Nous avons déjà observé que l’auteur du Tanya se défendait de la moindre originalité en ce qui concerne son œuvre. Au contraire, il a souligné tout ce qu’il devait à ses prédécesseurs. Parmi les « livres et les scribes » qui influèrent sur sa pensée, les Écritures, le Talmud et la Kabbalah Lourianique doivent avoir la première place. Cela est indiqué dès le premier chapitre, qui ouvre le livre avec des citations du Talmud, des références à la littérature Zoharique et à Rabbi ‘Haïm Vital, le grand interprète de la Kabbalah Lourianique, et des citations éparses empruntées aux Écritures. Ce qui nous donne déjà une indication sur la forme d’esprit de l’auteur et sur l’objectif qu’il s’est assigné, à savoir : édifier son système sur les fondements combinés de sources scripturales, rabbiniques et kabbalistiques.

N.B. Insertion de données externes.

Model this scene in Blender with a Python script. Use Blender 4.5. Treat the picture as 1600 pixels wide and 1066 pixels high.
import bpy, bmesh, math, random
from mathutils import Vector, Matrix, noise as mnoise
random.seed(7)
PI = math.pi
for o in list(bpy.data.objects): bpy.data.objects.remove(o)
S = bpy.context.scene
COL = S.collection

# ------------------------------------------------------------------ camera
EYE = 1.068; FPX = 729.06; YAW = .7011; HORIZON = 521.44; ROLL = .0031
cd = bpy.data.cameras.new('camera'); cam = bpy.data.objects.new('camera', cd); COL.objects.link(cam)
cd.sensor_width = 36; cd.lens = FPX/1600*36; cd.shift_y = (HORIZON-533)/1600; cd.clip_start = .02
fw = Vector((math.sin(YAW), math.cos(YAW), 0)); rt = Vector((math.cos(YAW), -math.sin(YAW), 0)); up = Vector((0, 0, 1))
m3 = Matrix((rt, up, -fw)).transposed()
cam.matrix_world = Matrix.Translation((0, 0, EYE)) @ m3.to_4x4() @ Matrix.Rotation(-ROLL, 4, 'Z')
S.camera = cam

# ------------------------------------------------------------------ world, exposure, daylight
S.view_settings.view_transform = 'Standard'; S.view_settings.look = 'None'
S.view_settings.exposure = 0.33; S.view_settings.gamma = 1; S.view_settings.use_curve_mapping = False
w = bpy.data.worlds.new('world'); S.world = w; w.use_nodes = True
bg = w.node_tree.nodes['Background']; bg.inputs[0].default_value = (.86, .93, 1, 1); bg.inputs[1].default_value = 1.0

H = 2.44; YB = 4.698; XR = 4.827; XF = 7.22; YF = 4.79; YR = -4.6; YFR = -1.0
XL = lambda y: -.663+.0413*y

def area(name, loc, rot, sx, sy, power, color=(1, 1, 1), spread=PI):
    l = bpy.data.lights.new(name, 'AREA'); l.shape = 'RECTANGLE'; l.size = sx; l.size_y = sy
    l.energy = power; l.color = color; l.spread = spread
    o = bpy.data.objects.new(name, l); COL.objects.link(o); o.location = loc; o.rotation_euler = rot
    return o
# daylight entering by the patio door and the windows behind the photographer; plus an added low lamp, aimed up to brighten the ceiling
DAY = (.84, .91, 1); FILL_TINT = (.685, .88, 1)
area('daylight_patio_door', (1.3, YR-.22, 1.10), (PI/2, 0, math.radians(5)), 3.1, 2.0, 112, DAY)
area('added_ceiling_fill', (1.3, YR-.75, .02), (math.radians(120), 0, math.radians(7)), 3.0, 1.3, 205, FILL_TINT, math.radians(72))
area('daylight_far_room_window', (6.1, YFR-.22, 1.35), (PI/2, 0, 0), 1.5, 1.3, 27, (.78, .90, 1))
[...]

Les interprétations et les doctrines de Rabbi Chnéor Zalman sont basées sur les enseignements du Baal Chem Tov, fondateur de la ‘Hassidout générale, et des propres « maîtres » de l’auteur : Rabbi Dov Ber de Mézéritch, successeur du Baal Chem Tov, et Rabbi Abraham « l’Ange » fils de Rabbi Dov-Ber. L’auteur puise abondamment dans le Zohar et Tikouné Zohar (ouvrages de Kabbale reprenant les enseignements de Rabbi Chimon bar Yo’haï). Il mentionne nommément Maïmonide (le Code), et Rabbi Moché Cordovero (Pardès). Parmi les autres « livres et scribes » qui l’influencèrent, bien que le Tanya n’en fasse pas mention, citons le Chné Lou’hot habrit de Rabbi Isaïe Horowitz, les œuvres du Maharal (Rabbi Juda Lowe) de Prague, et le Commentaire sur la Bible de Rabbi Ba’hya ben Acher. Le Kouzari de Rabbi Yehouda Halévi était tenu en très haute estime par Rabbi Chnéor Zalman et ses successeurs. On sait que l’auteur a mis beaucoup d’ardeur à l’étudier avec son fils et son petit-fils qui lui succédèrent.
Il en fut de même des Devoirs du Coeur («‘Hovot haLevavot») de Ba’hya ibn Pakouda, ouvrage qui jouit d’un grand crédit aussi bien parmi les érudits talmudiques de l’époque que parmi les contemporains. Les Ikarim (les Principes fondamentaux du Judaïsme) de Rav Yossef Albo fut une autre source fort populaire parmi ceux qu’attirait la philosophie. Rabbi Chnéor Zalman connaissait intimement ces derniers et était familiarisé avec toute la pensée philosophique juive du moyen âge. Rien ne permet cependant d’affirmer que ces sources aient influencé de quelque manière la composition du Tanya. La Kabbalah, dans son interprétation, n’était autre que la dimension interne, ésotérique de la Torah, son « âme » même. Sans cette dimension, la Torah ne pouvait être pleinement comprise. Dans le Tanya, l’ésotérique et l’exotérique, la Kabbalah et le Talmud sont tout à fait mêlés et unifiés, de la même manière que le physique et le métaphysique, le corps et l’âme, apparaissent, par l’effet de sa pensée, comme deux aspects de la même chose.